Wednesday, February 7, 2007

Did you know dinosaurs are in your food?

What do calories measure? Energy! Doesn't (directly) matter if it is energy to feed a car or feed your soul; we can use calories for both. In 1940 the average farm in the U.S. produced 2.3 calories of food energy for every calorie of fossil energy it used. By 1974 that ratio was 1:1(1). Today that ratio is on average 10 calories of fossil energy for every one calorie of food(2).

This means that for a USDA recommended 2500 calorie daily diet there are 25,000 calories of fossil fuel (dead Dinos) embedded in one day's food.
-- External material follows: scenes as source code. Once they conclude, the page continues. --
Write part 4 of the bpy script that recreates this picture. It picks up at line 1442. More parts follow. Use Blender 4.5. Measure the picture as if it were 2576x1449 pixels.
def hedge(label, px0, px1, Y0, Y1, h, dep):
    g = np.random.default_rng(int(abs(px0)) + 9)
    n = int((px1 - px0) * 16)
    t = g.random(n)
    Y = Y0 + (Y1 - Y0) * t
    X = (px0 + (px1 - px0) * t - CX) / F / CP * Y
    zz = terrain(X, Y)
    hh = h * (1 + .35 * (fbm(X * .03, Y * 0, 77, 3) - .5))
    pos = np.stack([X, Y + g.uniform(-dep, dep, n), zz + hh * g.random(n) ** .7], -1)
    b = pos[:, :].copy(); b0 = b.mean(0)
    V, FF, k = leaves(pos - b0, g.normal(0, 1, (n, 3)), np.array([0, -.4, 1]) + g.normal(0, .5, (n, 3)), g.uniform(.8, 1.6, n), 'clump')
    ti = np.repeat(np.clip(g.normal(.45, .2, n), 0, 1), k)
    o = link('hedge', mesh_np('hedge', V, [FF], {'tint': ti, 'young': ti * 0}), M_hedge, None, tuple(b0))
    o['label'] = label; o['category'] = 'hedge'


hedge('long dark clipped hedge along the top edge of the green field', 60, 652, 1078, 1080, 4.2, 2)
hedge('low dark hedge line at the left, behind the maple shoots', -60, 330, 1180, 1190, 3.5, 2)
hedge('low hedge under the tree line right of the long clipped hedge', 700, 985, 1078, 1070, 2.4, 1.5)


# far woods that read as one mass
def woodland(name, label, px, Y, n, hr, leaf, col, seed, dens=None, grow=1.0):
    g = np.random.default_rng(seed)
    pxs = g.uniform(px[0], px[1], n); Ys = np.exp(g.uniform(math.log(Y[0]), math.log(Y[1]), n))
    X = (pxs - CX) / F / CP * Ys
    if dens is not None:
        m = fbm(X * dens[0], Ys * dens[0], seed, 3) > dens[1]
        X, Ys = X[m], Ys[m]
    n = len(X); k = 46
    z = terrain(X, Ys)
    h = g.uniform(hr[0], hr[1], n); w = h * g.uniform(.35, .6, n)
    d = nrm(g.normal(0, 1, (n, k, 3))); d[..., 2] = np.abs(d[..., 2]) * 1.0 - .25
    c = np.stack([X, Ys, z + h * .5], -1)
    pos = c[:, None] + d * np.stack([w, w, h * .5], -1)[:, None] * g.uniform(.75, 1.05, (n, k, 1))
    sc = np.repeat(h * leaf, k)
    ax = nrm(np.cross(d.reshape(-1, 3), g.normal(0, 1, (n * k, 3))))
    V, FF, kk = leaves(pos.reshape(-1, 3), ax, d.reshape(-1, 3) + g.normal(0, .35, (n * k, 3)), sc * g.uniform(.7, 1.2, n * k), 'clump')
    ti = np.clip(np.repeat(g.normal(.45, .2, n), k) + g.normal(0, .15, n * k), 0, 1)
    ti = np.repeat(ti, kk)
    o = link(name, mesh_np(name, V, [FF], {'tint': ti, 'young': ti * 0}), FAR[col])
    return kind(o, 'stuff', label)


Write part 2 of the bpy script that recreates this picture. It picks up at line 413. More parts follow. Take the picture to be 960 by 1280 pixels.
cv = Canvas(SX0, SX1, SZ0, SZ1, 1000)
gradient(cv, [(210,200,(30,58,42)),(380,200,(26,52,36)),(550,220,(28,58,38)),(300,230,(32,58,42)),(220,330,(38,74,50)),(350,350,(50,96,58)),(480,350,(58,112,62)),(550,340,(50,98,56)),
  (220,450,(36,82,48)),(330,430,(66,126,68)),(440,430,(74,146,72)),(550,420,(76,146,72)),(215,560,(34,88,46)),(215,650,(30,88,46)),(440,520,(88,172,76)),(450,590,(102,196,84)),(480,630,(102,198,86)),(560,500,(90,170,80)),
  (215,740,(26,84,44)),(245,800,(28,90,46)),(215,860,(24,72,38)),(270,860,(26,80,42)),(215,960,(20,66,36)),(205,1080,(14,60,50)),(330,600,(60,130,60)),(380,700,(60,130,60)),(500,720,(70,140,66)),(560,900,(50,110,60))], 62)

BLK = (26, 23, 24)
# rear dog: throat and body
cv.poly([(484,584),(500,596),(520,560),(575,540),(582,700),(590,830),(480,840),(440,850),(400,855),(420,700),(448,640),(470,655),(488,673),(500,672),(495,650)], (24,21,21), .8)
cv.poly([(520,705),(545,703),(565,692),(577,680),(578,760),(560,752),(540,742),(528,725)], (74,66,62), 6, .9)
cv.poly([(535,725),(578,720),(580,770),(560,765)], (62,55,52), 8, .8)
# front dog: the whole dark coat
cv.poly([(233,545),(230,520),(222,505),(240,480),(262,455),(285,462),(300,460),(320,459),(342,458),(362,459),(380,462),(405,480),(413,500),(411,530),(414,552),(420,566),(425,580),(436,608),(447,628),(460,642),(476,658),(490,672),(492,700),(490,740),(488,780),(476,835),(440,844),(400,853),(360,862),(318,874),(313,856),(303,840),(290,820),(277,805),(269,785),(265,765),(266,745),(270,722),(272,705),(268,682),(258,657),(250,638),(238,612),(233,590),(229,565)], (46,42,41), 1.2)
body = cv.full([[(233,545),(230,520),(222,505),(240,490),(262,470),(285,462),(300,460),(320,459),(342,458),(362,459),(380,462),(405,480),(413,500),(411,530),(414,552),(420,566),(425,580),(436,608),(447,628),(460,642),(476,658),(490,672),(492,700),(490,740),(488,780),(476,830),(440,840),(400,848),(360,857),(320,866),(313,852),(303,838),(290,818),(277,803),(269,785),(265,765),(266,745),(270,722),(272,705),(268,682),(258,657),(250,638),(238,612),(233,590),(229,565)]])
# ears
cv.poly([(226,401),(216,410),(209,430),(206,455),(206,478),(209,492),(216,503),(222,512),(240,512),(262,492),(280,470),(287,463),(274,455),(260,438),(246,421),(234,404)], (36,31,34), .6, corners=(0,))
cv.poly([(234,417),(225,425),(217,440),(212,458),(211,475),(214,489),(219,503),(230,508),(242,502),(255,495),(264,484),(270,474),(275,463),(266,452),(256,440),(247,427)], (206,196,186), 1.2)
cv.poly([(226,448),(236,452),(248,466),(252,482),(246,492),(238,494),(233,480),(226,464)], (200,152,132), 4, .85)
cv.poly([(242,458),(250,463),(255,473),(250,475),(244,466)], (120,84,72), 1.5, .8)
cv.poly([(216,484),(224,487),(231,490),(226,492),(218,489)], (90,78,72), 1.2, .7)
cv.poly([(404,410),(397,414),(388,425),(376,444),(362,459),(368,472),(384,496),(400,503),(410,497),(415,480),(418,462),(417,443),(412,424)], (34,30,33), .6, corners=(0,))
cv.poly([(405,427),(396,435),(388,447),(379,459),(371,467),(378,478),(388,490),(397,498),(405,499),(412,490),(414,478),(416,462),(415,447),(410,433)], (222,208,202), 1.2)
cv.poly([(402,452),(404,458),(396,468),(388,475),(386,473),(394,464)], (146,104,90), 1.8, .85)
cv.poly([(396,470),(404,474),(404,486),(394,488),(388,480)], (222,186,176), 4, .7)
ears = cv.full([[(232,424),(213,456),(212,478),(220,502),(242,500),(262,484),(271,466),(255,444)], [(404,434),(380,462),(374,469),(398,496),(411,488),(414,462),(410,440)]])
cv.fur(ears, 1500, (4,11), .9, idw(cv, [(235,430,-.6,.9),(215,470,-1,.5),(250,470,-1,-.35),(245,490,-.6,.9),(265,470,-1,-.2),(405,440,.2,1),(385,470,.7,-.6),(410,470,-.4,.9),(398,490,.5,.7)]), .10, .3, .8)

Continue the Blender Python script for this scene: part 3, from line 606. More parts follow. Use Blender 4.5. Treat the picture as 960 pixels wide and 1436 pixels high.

So how many is this for a year?

Kids, how much does 25,000 times 365 equal? Anyone?

A Really Big Number: 9,125,000 calories.

Whoa. So how much gas does this Really Big Number represent? Go Googling, Mr(s). Detective, and you should find that there are 31,000 calories in one gallon of gas. Go on a tangent (as usually happens when cruising the web) and you will find that a gallon of gas also includes almost 20 pounds of carbon (19.4 to be exact, but for this post let's keep the math simple).

(Wait. 20 pounds of carbon? In a gallon of gas? A gallon only weighs like 6 pounds. How can that be?)

So go grab your calculators and try to calculate how much gas and carbon is in a year's worth of food.

So you may ask, what does this have to do with the price of bread? Well, alot. And it involves not just the bread we eat, it involves the air we breath and the climate we are a 'changing.

For one person:
A year of recommended calories (2,500 per day)
contains 9,125,000 calories of energy (for conventional industrialized food)
that equals 294 gallons of gas in every person's food
and 5,884 pounds of carbon entering the atmosphere.

That's per person. In the U.S. we now have 300 million people. Let's just take 1% of that number, 3 million people, which happens to be about the population of a large metropolitan area like Seattle.

This means each year 3 million people eat food containing the equivalent of 88.2 billion gallons of gas and 882 million tons of carbon that has entered our atmosphere.

Pass the local organic salad, please.

Sources:
(1): Richard Manning, "The Oil We Eat: Following the food chain back to Iraq," Harper's Magazine, Friday, July 23, 2004
(2): see Food System Factoids Post "So how much energy do we use to make ... energy?"